If there is one thing real estate analysts agree on, it's this: the U.S. home market can't maintain the current rate of price inflation.
Prices are up in double digits from a year ago in many markets, including increases of more than 20 percent in cities such as Las Vegas and Phoenix, which were particularly hard hit by the downturn.
"It's unsustainable if it stays at this rate," said Mark Fleming, chief economist for CoreLogic on the sidelines of the National Association of Real Estate Editors conference in Atlanta this week. "It's not fundamentally supported."
Existing home prices will increase 8 percent this year, but only 5 percent in 2014, National Association of Realtors economist Lawrence Yun told the conference.
Affordability will increasingly become an issue for buyers as prices rise, Mr. Yun believes.
"Price growth in double digits is clearly outpacing people's income growth," Mr.

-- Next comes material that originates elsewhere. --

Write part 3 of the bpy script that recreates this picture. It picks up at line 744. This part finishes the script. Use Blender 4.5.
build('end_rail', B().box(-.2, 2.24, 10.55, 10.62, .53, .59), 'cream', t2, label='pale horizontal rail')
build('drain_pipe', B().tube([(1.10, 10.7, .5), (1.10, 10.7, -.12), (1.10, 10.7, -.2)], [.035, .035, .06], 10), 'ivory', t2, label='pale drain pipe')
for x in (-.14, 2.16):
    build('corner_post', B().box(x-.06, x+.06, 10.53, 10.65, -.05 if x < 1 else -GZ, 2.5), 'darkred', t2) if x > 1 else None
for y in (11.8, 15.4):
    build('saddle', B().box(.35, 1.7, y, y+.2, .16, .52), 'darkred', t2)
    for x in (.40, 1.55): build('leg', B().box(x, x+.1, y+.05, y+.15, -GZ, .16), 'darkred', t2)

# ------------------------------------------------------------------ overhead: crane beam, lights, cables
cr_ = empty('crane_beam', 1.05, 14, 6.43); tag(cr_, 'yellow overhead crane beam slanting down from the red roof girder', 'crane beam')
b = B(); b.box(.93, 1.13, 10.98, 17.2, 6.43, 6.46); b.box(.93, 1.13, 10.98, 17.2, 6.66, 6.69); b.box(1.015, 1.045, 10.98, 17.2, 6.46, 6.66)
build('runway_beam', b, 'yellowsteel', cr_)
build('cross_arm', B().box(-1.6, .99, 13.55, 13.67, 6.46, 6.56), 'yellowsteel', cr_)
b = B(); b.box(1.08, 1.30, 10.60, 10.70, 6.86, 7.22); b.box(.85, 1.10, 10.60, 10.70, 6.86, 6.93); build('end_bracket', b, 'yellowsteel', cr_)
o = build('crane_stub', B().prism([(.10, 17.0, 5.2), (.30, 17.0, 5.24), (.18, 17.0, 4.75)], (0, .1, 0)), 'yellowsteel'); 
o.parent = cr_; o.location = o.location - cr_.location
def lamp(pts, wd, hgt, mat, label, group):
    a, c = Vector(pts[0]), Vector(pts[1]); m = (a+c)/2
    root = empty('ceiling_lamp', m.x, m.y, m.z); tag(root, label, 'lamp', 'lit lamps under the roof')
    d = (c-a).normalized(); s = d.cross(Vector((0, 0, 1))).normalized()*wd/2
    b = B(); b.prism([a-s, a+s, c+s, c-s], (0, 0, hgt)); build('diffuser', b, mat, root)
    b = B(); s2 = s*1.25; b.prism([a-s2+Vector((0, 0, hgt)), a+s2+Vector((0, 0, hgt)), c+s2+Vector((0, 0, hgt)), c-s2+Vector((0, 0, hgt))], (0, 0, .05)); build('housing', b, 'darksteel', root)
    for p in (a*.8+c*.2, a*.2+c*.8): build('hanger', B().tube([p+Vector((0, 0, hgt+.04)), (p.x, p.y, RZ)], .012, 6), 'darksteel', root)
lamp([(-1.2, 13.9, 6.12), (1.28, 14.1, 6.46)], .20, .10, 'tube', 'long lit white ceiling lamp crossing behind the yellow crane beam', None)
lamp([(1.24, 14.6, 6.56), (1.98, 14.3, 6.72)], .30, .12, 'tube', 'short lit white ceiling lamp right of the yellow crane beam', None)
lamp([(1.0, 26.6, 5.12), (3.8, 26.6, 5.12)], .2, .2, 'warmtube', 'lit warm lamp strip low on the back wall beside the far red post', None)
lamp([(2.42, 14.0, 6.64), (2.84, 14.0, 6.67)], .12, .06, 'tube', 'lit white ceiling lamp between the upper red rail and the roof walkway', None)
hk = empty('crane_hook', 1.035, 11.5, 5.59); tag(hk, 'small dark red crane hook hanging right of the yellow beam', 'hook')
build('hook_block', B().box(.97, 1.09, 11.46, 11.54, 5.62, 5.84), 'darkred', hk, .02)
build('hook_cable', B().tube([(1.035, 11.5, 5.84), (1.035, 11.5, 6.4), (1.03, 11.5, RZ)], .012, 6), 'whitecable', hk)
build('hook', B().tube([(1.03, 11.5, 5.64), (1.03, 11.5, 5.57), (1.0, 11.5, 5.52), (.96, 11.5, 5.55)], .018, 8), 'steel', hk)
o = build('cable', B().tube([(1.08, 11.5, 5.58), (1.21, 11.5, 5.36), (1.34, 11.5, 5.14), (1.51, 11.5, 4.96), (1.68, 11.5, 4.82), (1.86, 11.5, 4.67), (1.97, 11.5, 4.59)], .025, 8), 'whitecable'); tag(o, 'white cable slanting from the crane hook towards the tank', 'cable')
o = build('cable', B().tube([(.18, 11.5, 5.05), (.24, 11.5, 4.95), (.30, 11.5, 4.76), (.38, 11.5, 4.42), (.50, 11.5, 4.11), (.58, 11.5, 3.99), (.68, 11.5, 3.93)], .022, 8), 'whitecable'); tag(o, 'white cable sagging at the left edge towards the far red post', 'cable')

Yun said.
Nevertheless, home sales are expected to continue to steadily rise in the next two years, reaching 5.7 million closings in 2015, compared to 4.6 million in 2012, according to NAR data.
But analysts don't expect prices to drop. Prices are still undervalued versus long term income and rents and there are no signs of overbuilding, he says. And new inventory is still far below traditional levels
"We are not in bubble trouble," said Jed Kolko, chief economist for Trulia.
Even the economic landmines in the future will do little to slow sales, he believes. "You're not going to see [rising] mortgage rates kill housing demand," Mr. Kolko said.
But there is one uncontrollable variable that could throw off all the forecasts.
"If the economy goes south, all bets are off," Mr. Fleming said.